Sunday, May 07, 2006

Convoluted Academic Language

This one - which could be understood as a piece of self-criticism - is for Cliff, who appears to be taking a break from blogging to find his voice.

The author of this piece about convoluted academic language in the Guardian engages in a delicious piece of auto-criticism by reprinting one choice sentence of his own:

"Using large, computer-based corpora linked to databases of socio-geographical information about speakers does, however, give us access to a bird's-eye view of what present-day spoken usage is, and we must surely accept as 'good' spoken English that which is widely attested across speakers of different ages, genders, social and geographical backgrounds, that is to say, our common coinage, the plain, everyday talk of the plain people of the speech community, and not just that of its super-skilful members who command the airwaves and the public platforms."

He freely admits that this sentence, which provoked outrage from the intended rather generalist reading audience, is "simply too long; it could have been said in half the words, or in two or three separate sentences." It also contains some pieces of jargon like "corpora" and "socio-geographical".
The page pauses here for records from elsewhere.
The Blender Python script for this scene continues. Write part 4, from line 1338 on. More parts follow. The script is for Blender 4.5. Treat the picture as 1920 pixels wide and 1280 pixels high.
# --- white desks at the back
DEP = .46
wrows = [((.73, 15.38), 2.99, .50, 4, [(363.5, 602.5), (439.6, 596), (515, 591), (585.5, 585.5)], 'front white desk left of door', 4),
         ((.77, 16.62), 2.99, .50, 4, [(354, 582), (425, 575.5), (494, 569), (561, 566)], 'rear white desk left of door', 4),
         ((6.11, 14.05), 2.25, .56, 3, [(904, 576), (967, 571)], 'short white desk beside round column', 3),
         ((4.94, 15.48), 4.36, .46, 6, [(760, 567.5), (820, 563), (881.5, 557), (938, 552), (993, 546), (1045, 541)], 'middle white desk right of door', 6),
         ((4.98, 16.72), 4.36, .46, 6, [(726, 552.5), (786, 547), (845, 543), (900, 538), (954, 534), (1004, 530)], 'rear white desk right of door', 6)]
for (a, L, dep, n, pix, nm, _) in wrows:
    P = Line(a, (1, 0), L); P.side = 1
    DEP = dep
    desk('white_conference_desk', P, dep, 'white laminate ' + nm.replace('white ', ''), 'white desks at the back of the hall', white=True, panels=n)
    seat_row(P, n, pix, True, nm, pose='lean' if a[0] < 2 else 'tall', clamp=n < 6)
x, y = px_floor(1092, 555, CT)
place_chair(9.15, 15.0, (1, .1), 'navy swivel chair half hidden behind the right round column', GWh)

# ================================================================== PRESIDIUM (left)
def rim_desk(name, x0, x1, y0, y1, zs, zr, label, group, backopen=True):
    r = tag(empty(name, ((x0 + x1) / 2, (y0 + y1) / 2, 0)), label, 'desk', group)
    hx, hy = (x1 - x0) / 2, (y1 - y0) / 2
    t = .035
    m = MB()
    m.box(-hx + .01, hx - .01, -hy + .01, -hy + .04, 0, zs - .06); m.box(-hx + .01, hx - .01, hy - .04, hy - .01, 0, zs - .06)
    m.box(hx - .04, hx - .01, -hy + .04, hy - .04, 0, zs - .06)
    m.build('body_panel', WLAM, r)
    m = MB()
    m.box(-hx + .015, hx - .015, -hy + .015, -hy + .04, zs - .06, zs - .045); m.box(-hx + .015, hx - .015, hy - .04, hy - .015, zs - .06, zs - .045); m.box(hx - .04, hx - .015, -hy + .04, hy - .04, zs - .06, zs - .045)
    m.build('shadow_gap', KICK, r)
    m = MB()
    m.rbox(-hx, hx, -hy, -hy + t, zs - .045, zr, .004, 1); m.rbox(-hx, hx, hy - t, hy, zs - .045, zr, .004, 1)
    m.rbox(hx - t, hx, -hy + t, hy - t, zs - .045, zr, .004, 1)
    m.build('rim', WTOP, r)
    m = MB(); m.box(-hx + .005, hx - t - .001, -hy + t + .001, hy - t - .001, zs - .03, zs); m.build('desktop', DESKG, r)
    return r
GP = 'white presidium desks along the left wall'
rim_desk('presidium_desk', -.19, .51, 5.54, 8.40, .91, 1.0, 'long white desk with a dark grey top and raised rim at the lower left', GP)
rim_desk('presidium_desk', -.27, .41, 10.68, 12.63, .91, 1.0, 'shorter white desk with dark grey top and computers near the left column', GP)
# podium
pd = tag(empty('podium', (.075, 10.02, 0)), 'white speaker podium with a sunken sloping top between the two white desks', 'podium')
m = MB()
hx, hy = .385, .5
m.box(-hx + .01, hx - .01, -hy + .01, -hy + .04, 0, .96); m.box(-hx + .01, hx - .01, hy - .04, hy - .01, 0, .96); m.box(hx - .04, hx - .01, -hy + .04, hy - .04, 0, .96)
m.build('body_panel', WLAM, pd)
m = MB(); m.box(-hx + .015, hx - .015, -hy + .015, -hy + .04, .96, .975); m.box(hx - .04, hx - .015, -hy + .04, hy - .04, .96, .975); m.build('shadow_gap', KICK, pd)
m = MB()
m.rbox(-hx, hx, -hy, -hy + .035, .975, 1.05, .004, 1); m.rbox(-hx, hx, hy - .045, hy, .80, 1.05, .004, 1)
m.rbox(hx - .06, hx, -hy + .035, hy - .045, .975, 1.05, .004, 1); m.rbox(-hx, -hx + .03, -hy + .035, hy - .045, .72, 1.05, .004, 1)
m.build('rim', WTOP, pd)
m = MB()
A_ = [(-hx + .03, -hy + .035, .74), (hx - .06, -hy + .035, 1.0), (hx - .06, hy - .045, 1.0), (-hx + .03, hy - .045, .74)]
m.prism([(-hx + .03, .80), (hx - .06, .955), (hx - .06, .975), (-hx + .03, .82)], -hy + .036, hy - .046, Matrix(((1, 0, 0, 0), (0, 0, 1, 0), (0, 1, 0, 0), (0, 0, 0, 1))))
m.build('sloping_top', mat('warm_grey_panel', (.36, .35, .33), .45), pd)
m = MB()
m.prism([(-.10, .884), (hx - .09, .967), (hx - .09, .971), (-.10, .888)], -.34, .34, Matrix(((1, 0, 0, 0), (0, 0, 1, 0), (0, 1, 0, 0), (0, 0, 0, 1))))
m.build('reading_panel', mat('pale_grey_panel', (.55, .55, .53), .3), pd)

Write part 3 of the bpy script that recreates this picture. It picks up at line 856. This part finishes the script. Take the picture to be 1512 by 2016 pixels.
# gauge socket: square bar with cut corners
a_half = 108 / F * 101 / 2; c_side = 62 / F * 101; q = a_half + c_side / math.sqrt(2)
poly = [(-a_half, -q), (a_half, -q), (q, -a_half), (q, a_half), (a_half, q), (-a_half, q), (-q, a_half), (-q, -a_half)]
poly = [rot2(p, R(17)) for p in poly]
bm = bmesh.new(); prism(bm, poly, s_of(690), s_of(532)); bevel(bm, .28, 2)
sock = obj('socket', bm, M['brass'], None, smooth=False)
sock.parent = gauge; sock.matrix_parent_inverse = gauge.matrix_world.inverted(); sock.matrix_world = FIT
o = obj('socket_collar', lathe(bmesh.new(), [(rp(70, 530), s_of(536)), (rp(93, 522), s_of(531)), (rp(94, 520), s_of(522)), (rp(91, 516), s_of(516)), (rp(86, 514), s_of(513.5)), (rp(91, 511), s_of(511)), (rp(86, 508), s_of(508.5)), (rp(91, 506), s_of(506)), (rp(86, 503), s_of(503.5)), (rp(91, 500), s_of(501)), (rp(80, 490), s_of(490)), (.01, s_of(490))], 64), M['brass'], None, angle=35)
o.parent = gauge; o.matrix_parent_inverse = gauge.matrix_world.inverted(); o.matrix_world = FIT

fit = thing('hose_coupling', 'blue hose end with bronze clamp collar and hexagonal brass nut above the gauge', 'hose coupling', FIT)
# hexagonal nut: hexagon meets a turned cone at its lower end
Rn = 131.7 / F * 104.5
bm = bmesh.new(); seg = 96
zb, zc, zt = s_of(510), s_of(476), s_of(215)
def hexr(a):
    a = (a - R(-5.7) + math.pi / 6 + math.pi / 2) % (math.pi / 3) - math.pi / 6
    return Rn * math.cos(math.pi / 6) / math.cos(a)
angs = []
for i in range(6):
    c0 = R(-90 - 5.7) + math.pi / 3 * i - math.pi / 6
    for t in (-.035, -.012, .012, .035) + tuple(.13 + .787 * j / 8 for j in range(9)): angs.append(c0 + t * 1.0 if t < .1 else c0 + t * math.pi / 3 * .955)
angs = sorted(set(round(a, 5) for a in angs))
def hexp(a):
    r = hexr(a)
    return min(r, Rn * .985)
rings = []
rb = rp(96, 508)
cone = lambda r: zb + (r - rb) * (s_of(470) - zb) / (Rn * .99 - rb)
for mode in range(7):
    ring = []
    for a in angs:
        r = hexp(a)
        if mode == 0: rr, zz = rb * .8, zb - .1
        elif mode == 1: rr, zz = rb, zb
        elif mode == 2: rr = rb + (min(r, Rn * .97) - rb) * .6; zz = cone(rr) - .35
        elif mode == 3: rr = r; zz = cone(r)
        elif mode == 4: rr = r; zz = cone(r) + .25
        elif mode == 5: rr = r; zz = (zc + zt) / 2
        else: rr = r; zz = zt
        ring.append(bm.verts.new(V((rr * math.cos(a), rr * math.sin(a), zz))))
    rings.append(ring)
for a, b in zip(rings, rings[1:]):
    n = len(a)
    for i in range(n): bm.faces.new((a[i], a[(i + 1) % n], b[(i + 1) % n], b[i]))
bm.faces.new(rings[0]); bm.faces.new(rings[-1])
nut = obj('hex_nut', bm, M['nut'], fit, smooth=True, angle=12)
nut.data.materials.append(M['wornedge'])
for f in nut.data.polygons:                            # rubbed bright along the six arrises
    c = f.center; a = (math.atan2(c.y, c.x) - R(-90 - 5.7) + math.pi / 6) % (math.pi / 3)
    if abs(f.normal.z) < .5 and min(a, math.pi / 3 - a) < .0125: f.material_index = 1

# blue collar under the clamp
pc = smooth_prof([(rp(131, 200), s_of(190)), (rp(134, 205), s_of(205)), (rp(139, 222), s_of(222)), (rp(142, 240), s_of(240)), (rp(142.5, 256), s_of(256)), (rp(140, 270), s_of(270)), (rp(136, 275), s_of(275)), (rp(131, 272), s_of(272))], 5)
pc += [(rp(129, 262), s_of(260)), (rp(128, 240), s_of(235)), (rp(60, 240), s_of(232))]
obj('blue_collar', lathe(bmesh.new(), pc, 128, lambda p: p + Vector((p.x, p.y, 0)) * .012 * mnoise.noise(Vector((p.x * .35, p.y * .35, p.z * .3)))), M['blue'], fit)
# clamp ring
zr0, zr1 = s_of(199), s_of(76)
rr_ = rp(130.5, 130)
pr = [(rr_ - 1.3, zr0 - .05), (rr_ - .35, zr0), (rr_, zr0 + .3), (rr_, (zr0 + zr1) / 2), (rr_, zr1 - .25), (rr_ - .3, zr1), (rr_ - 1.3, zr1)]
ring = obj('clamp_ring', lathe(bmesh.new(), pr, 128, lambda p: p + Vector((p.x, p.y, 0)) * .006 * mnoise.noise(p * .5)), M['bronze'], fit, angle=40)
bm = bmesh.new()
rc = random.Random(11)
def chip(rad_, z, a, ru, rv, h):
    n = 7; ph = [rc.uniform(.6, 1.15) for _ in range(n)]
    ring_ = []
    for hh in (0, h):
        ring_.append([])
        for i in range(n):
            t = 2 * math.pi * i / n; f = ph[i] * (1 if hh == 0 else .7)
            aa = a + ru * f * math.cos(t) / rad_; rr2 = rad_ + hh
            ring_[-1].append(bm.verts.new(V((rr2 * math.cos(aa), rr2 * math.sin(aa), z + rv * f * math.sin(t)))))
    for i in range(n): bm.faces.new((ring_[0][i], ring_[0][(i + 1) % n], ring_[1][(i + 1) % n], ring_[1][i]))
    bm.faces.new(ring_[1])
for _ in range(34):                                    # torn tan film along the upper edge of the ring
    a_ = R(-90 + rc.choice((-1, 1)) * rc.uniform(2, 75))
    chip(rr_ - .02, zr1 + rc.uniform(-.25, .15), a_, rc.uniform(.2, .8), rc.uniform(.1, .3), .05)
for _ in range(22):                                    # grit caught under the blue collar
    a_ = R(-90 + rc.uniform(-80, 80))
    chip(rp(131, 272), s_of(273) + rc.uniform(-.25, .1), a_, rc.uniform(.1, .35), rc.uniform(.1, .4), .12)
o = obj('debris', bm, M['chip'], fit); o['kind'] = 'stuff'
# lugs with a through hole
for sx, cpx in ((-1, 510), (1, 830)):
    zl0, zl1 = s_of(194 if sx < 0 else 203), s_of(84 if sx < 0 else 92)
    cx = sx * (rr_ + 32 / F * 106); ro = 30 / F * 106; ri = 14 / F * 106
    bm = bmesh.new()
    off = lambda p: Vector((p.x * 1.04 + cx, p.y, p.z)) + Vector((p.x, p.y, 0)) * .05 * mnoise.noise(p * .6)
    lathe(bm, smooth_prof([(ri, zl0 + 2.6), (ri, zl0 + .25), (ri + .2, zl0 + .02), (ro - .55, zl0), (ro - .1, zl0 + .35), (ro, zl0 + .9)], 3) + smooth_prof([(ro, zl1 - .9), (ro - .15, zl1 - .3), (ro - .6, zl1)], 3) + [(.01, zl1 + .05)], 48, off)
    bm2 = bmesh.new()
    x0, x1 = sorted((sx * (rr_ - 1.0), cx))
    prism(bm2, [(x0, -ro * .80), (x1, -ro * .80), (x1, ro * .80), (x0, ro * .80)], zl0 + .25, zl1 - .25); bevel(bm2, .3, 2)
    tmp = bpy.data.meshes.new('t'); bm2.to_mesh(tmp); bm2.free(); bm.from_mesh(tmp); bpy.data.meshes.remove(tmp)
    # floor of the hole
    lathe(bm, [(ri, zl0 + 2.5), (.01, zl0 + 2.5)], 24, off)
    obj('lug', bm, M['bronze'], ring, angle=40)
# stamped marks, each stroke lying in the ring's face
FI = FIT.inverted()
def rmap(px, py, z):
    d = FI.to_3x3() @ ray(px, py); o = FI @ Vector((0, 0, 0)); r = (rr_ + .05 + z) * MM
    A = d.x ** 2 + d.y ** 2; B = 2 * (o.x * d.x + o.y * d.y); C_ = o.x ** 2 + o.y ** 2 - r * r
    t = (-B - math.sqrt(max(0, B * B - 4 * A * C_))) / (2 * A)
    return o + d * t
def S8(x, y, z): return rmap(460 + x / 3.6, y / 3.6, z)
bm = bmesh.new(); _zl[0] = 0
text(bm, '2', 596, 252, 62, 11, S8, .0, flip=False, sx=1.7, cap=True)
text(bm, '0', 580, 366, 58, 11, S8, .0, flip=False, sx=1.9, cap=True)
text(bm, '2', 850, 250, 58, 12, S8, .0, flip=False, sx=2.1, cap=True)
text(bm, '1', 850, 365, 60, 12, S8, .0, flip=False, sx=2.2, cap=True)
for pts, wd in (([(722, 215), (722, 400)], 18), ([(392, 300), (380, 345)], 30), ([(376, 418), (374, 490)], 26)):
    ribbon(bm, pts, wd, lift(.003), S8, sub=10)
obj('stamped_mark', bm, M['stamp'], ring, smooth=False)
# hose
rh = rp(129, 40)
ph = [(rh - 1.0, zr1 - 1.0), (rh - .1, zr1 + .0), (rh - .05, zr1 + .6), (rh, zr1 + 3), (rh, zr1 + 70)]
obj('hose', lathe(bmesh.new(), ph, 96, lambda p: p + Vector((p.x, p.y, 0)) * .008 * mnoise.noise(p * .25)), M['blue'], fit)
As he said - and I take this as a message to me, an academic, writing on a blog and reacting in a prickly way sometimes to suggestions that I don't make my message clear or that I "overintellectualise", everyone needs to remember their audience:

"Texts are for readers, not for their writers, and we should respect our readers by choosing our grammar appropriately, so that it helps, not hinders, the processing of the specialist vocabulary and concepts."

I'll try. I really will.

1 Comments:

Blogger BondWoman said...

YOu shouldn't be so self-deprecating. Everything has its place and so does the sharpener. maybe even jade goodey does. I don't think numptie knows who she is, by the way, despite his professed knowledge of popular culture.